**MATERIAL SHOWN:**
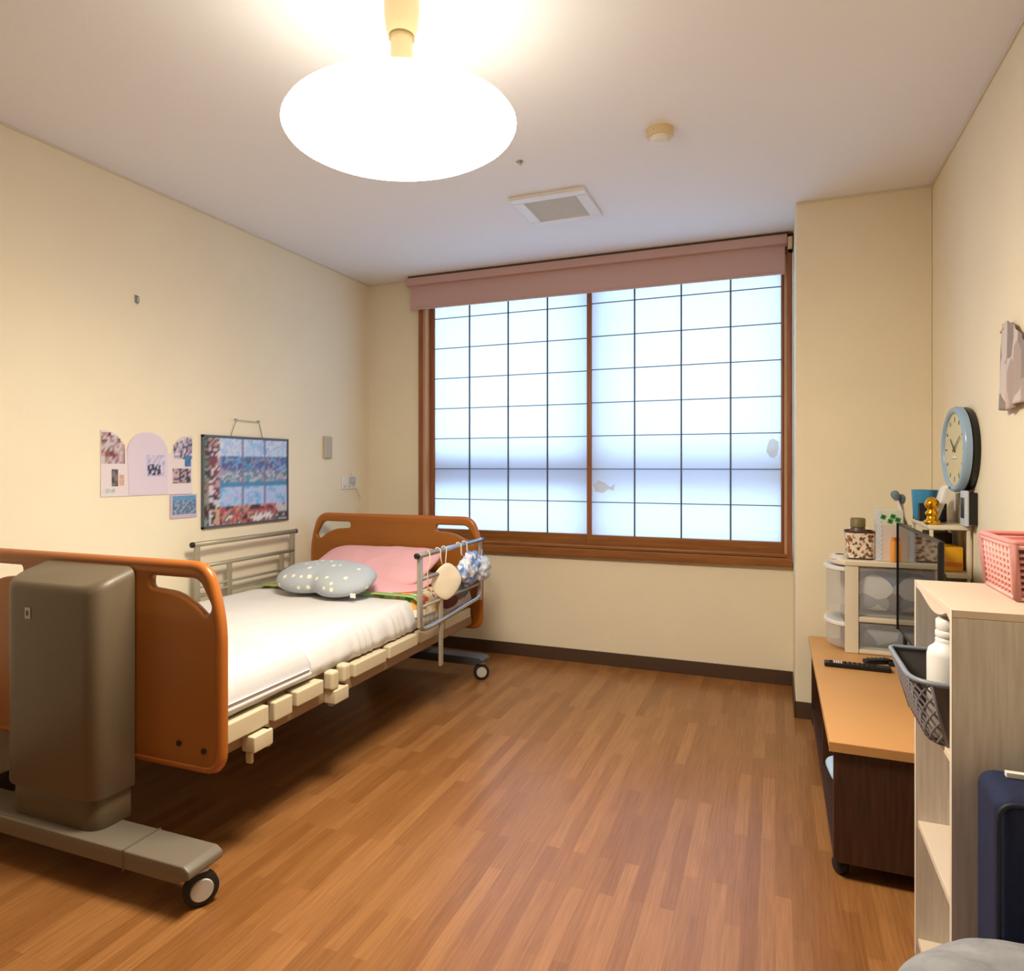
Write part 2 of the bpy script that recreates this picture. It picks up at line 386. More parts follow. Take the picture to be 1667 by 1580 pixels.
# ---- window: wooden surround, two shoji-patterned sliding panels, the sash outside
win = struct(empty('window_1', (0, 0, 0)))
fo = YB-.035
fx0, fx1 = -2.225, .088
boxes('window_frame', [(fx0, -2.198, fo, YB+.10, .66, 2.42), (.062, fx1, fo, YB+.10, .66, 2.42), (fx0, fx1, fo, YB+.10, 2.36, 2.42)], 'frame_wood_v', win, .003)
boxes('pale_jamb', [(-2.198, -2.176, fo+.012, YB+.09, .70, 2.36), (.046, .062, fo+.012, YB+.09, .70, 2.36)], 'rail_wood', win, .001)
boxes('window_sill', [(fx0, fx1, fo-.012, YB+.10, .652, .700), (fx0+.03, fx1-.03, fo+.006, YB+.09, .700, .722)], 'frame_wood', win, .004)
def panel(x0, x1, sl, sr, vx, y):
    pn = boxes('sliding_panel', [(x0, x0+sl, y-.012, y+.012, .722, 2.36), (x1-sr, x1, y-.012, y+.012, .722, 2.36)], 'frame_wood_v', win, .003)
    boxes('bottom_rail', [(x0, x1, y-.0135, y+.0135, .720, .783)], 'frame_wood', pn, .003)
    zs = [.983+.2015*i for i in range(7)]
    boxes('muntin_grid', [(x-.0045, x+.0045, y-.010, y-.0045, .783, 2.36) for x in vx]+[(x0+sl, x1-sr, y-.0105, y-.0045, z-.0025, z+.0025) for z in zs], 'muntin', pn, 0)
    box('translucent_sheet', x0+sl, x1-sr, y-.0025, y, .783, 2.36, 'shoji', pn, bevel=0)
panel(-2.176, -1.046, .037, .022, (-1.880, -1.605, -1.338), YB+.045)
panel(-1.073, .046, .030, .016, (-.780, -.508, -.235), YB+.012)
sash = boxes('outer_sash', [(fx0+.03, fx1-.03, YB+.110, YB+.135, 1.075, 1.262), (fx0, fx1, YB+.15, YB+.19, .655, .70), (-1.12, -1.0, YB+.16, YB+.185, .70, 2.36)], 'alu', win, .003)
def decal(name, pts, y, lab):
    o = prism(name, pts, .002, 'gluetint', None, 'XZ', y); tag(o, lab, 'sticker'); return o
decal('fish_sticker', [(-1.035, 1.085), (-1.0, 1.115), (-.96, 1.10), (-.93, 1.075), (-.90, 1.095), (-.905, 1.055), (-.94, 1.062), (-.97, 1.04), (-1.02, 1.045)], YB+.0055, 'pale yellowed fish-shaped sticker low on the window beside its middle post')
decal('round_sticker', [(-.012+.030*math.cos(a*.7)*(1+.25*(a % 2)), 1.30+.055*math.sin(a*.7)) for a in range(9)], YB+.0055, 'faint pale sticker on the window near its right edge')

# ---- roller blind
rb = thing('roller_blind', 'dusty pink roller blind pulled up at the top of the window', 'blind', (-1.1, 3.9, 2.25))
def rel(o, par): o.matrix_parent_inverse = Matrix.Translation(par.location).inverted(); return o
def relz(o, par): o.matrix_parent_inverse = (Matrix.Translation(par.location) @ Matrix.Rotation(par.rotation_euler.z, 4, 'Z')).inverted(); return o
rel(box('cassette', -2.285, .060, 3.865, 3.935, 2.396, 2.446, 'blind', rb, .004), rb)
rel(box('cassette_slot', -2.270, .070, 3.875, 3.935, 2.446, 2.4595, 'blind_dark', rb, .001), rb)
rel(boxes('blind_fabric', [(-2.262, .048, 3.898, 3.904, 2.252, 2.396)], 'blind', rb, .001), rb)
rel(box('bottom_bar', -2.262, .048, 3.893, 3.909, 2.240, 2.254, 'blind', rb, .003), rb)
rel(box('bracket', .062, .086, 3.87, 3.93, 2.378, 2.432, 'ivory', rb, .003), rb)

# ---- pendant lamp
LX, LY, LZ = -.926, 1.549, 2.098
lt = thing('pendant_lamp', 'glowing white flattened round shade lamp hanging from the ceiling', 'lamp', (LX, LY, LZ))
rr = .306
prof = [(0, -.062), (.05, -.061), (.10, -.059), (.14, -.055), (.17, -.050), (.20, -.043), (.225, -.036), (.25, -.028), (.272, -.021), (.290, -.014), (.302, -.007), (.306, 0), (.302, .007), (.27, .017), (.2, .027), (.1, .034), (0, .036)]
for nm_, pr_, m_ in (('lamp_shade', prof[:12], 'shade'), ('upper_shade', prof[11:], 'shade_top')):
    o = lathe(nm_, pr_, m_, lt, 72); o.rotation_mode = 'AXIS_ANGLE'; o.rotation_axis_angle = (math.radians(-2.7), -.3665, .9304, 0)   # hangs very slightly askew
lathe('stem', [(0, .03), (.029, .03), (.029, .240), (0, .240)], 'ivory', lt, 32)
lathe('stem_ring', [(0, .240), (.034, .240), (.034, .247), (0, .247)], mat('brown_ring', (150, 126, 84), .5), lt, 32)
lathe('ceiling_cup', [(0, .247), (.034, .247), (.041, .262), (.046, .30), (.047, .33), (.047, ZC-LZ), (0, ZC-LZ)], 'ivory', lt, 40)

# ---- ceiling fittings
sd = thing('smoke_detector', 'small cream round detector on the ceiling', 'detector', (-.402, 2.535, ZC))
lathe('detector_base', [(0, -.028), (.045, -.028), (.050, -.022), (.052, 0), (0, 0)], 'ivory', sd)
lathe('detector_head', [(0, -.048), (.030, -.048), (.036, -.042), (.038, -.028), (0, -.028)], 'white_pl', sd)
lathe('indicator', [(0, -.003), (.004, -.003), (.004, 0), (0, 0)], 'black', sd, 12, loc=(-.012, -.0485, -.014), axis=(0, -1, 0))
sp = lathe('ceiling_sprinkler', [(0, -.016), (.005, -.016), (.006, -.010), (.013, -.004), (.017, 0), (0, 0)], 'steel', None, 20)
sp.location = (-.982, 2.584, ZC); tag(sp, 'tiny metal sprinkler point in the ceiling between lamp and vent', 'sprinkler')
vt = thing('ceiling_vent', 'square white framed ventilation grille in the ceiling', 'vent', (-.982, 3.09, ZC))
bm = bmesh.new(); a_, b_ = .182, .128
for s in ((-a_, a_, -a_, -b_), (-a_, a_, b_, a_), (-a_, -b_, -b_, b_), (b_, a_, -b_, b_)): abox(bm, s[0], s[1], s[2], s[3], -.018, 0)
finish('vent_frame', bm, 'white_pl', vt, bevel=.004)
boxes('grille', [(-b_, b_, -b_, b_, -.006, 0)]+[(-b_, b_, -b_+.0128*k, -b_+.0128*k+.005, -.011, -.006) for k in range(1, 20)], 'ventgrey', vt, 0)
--
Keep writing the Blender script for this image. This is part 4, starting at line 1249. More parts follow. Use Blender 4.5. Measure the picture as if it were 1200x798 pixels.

**DIRECTIONS:**
Within the listing above, find every line containing the string "More" and return it.

**FULL RESPONSE:**
Write part 2 of the bpy script that recreates this picture. It picks up at line 386. More parts follow. Take the picture to be 1667 by 1580 pixels.
Keep writing the Blender script for this image. This is part 4, starting at line 1249. More parts follow. Use Blender 4.5. Measure the picture as if it were 1200x798 pixels.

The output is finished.